Глядя на мальчика, Туб подумал: «Я знал, пожалуй, не меньше моего старого друга Гаспара Арнери — где-то он сейчас? — и то, как из камня сделать пар, и то, как достать с земли до звезд. Все, все забылось. Но зато тут, в клетке, я открыл другое: не так-то просто превратить ребенка в механическую куклу. Не так-то просто, как бы ни старались все «воспитатели» и все ученые попугаи мира».

... Трем Толстякам не удалось подменить у мальчика Тутти живое сердце. Но кукла из сказки Одоевского и без того уже имела множество братьев и сестер.
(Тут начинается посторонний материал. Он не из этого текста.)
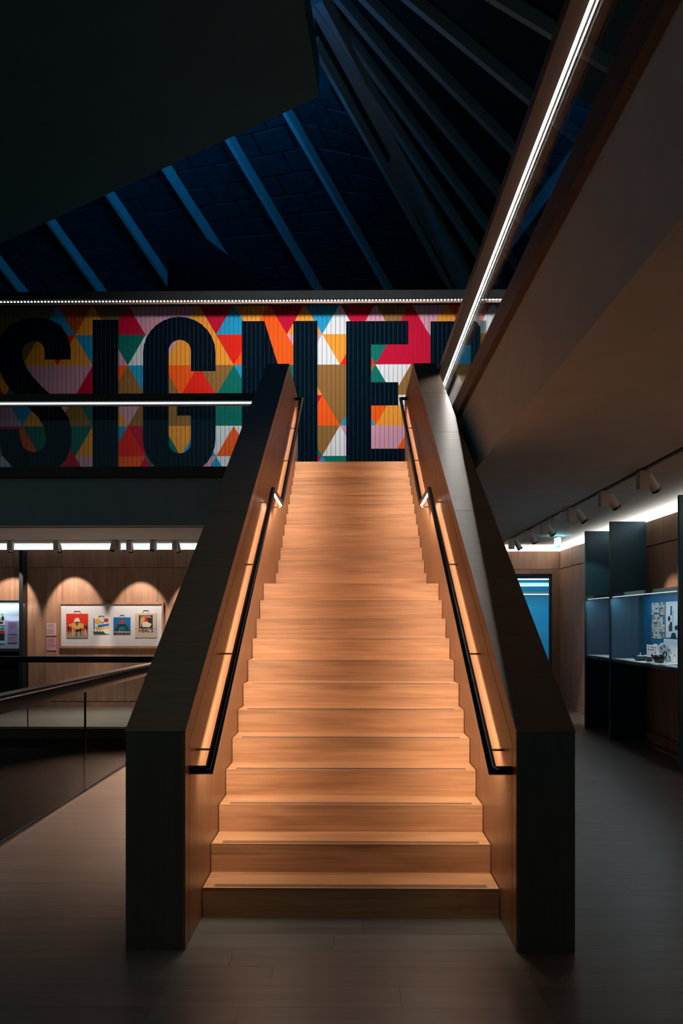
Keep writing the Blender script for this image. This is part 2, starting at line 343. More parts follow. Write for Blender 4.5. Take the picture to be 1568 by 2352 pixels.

Да и разве могло быть иначе, если однажды, как знаем мы со слов Андерсена, злющий-презлющий тролль смастерил зеркало, в котором все доброе и прекрасное уменьшалось донельзя, а негодное и безобразное выглядело еще омерзительнее. Лица искажались так, что нельзя было их узнать, а смелая человеческая мысль отражалась в зеркале невообразимой гримасой.

— Только теперь, — говорили ученики тролля (у него была своя школа), — можно увидеть людей в их настоящем свете.

Тролли-школяры носились со своим зеркалом повсюду, пока однажды не выронили его. Зеркало разбилось вдребезги; но миллионы и миллиарды осколков принесли еще больший вред. Они попадали человеку в глаза, и с той поры несчастный видел вокруг себя одно только дурное. Или они проникали в сердце, и это было самое худшее: сердце становилось ледяным.

Как мгновенно и непоправимо менялась тогда жизнь. Будто мертвенный вихрь, налетев неведомо откуда, распахнул окна и вытянул, выдул тепло, которое было в тебе, в твоем жилище, твои воспоминания и надежды. Будто и двери затянуло льдом, так что теперь никто не достучится; а если кто-нибудь, почувствовав, что ты в беде, пробился бы все-таки сквозь ледяную преграду, разве ты бы узнал его? Даже лучшего друга?

Или ты шел, окруженный близкими, милыми людьми, но порыв бури разметал их. И еще можно бы догнать, вернуть, спасти хоть кого-нибудь, а не хватило сил, смелости, да и впору было думать только о себе. Или ты просто забыл о друзьях и близких, а когда опомнился... Когда ты опомнился — вокруг простиралась лишь бескрайняя пустота.

... Было уже очень поздно, наступил час возвращаться из сказки, а то как бы не закрыли люк, ведущий с площади Звезды в обычный ночной звездный мир.